## Collected data
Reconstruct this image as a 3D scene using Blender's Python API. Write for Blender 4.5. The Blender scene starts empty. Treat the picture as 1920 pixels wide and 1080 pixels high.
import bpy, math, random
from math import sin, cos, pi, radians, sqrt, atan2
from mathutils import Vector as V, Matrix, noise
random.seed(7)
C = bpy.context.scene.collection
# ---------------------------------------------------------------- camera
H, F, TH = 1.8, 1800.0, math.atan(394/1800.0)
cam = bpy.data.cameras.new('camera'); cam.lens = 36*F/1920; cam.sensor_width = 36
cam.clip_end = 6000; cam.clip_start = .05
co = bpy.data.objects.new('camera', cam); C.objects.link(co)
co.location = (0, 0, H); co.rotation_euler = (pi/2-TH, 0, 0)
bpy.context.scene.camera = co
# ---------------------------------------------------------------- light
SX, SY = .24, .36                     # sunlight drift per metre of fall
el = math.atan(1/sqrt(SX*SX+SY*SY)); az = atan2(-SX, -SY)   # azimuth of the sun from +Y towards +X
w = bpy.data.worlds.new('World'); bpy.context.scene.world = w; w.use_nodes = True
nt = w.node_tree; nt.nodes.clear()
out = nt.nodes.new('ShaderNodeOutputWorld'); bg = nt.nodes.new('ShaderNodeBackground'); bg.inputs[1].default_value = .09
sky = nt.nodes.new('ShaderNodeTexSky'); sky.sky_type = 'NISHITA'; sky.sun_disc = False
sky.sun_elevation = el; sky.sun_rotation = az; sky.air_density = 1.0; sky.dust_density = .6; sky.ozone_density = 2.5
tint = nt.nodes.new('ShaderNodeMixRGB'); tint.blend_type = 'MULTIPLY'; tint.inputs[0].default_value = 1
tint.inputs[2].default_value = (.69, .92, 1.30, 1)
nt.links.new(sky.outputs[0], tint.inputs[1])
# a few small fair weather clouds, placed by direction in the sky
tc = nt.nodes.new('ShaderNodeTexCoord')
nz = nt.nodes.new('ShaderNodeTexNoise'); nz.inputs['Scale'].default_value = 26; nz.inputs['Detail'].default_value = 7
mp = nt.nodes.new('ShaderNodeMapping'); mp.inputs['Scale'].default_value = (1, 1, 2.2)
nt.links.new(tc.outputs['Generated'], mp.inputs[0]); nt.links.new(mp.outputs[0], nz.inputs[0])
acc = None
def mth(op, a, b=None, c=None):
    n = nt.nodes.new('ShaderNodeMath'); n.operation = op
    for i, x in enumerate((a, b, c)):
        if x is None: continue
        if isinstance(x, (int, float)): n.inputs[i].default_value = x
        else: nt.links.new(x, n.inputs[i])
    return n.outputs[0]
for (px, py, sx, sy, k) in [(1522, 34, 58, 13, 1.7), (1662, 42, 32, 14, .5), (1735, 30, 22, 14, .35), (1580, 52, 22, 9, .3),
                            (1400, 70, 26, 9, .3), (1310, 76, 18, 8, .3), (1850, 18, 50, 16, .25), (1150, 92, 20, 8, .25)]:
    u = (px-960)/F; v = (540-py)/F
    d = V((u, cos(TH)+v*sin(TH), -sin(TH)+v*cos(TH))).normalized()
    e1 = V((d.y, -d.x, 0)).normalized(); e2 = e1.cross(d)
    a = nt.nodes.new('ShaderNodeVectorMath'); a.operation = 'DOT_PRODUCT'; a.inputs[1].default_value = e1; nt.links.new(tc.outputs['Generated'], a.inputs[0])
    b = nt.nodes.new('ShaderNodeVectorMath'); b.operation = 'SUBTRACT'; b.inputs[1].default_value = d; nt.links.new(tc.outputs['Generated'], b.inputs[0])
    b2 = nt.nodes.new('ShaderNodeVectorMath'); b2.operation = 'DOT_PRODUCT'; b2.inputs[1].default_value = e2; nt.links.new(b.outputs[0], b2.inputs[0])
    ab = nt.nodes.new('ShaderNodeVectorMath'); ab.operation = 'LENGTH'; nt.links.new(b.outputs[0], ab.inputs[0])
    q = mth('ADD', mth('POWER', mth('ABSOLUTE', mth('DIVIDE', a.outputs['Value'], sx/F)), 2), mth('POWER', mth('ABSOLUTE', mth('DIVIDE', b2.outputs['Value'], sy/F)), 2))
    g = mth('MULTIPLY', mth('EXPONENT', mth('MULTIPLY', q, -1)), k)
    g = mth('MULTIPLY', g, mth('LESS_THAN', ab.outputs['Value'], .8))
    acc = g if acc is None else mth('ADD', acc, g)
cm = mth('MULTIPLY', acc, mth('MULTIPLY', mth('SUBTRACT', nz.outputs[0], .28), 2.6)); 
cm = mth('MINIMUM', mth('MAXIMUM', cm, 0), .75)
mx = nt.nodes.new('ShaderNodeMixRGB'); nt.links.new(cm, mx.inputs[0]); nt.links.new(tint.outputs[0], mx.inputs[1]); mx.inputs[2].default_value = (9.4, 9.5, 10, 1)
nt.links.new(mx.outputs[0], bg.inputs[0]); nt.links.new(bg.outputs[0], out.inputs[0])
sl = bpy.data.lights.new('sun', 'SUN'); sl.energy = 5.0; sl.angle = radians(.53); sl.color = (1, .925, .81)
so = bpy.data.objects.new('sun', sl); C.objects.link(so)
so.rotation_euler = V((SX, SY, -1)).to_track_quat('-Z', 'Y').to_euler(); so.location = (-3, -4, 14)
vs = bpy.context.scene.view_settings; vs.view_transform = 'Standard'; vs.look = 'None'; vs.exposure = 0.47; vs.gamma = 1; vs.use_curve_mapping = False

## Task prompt
Your task is to quote all of the data word for word.

## Completed task
Reconstruct this image as a 3D scene using Blender's Python API. Write for Blender 4.5. The Blender scene starts empty. Treat the picture as 1920 pixels wide and 1080 pixels high.
import bpy, math, random
from math import sin, cos, pi, radians, sqrt, atan2
from mathutils import Vector as V, Matrix, noise
random.seed(7)
C = bpy.context.scene.collection
# ---------------------------------------------------------------- camera
H, F, TH = 1.8, 1800.0, math.atan(394/1800.0)
cam = bpy.data.cameras.new('camera'); cam.lens = 36*F/1920; cam.sensor_width = 36
cam.clip_end = 6000; cam.clip_start = .05
co = bpy.data.objects.new('camera', cam); C.objects.link(co)
co.location = (0, 0, H); co.rotation_euler = (pi/2-TH, 0, 0)
bpy.context.scene.camera = co
# ---------------------------------------------------------------- light
SX, SY = .24, .36                     # sunlight drift per metre of fall
el = math.atan(1/sqrt(SX*SX+SY*SY)); az = atan2(-SX, -SY)   # azimuth of the sun from +Y towards +X
w = bpy.data.worlds.new('World'); bpy.context.scene.world = w; w.use_nodes = True
nt = w.node_tree; nt.nodes.clear()
out = nt.nodes.new('ShaderNodeOutputWorld'); bg = nt.nodes.new('ShaderNodeBackground'); bg.inputs[1].default_value = .09
sky = nt.nodes.new('ShaderNodeTexSky'); sky.sky_type = 'NISHITA'; sky.sun_disc = False
sky.sun_elevation = el; sky.sun_rotation = az; sky.air_density = 1.0; sky.dust_density = .6; sky.ozone_density = 2.5
tint = nt.nodes.new('ShaderNodeMixRGB'); tint.blend_type = 'MULTIPLY'; tint.inputs[0].default_value = 1
tint.inputs[2].default_value = (.69, .92, 1.30, 1)
nt.links.new(sky.outputs[0], tint.inputs[1])
# a few small fair weather clouds, placed by direction in the sky
tc = nt.nodes.new('ShaderNodeTexCoord')
nz = nt.nodes.new('ShaderNodeTexNoise'); nz.inputs['Scale'].default_value = 26; nz.inputs['Detail'].default_value = 7
mp = nt.nodes.new('ShaderNodeMapping'); mp.inputs['Scale'].default_value = (1, 1, 2.2)
nt.links.new(tc.outputs['Generated'], mp.inputs[0]); nt.links.new(mp.outputs[0], nz.inputs[0])
acc = None
def mth(op, a, b=None, c=None):
    n = nt.nodes.new('ShaderNodeMath'); n.operation = op
    for i, x in enumerate((a, b, c)):
        if x is None: continue
        if isinstance(x, (int, float)): n.inputs[i].default_value = x
        else: nt.links.new(x, n.inputs[i])
    return n.outputs[0]
for (px, py, sx, sy, k) in [(1522, 34, 58, 13, 1.7), (1662, 42, 32, 14, .5), (1735, 30, 22, 14, .35), (1580, 52, 22, 9, .3),
                            (1400, 70, 26, 9, .3), (1310, 76, 18, 8, .3), (1850, 18, 50, 16, .25), (1150, 92, 20, 8, .25)]:
    u = (px-960)/F; v = (540-py)/F
    d = V((u, cos(TH)+v*sin(TH), -sin(TH)+v*cos(TH))).normalized()
    e1 = V((d.y, -d.x, 0)).normalized(); e2 = e1.cross(d)
    a = nt.nodes.new('ShaderNodeVectorMath'); a.operation = 'DOT_PRODUCT'; a.inputs[1].default_value = e1; nt.links.new(tc.outputs['Generated'], a.inputs[0])
    b = nt.nodes.new('ShaderNodeVectorMath'); b.operation = 'SUBTRACT'; b.inputs[1].default_value = d; nt.links.new(tc.outputs['Generated'], b.inputs[0])
    b2 = nt.nodes.new('ShaderNodeVectorMath'); b2.operation = 'DOT_PRODUCT'; b2.inputs[1].default_value = e2; nt.links.new(b.outputs[0], b2.inputs[0])
    ab = nt.nodes.new('ShaderNodeVectorMath'); ab.operation = 'LENGTH'; nt.links.new(b.outputs[0], ab.inputs[0])
    q = mth('ADD', mth('POWER', mth('ABSOLUTE', mth('DIVIDE', a.outputs['Value'], sx/F)), 2), mth('POWER', mth('ABSOLUTE', mth('DIVIDE', b2.outputs['Value'], sy/F)), 2))
    g = mth('MULTIPLY', mth('EXPONENT', mth('MULTIPLY', q, -1)), k)
    g = mth('MULTIPLY', g, mth('LESS_THAN', ab.outputs['Value'], .8))
    acc = g if acc is None else mth('ADD', acc, g)
cm = mth('MULTIPLY', acc, mth('MULTIPLY', mth('SUBTRACT', nz.outputs[0], .28), 2.6)); 
cm = mth('MINIMUM', mth('MAXIMUM', cm, 0), .75)
mx = nt.nodes.new('ShaderNodeMixRGB'); nt.links.new(cm, mx.inputs[0]); nt.links.new(tint.outputs[0], mx.inputs[1]); mx.inputs[2].default_value = (9.4, 9.5, 10, 1)
nt.links.new(mx.outputs[0], bg.inputs[0]); nt.links.new(bg.outputs[0], out.inputs[0])
sl = bpy.data.lights.new('sun', 'SUN'); sl.energy = 5.0; sl.angle = radians(.53); sl.color = (1, .925, .81)
so = bpy.data.objects.new('sun', sl); C.objects.link(so)
so.rotation_euler = V((SX, SY, -1)).to_track_quat('-Z', 'Y').to_euler(); so.location = (-3, -4, 14)
vs = bpy.context.scene.view_settings; vs.view_transform = 'Standard'; vs.look = 'None'; vs.exposure = 0.47; vs.gamma = 1; vs.use_curve_mapping = False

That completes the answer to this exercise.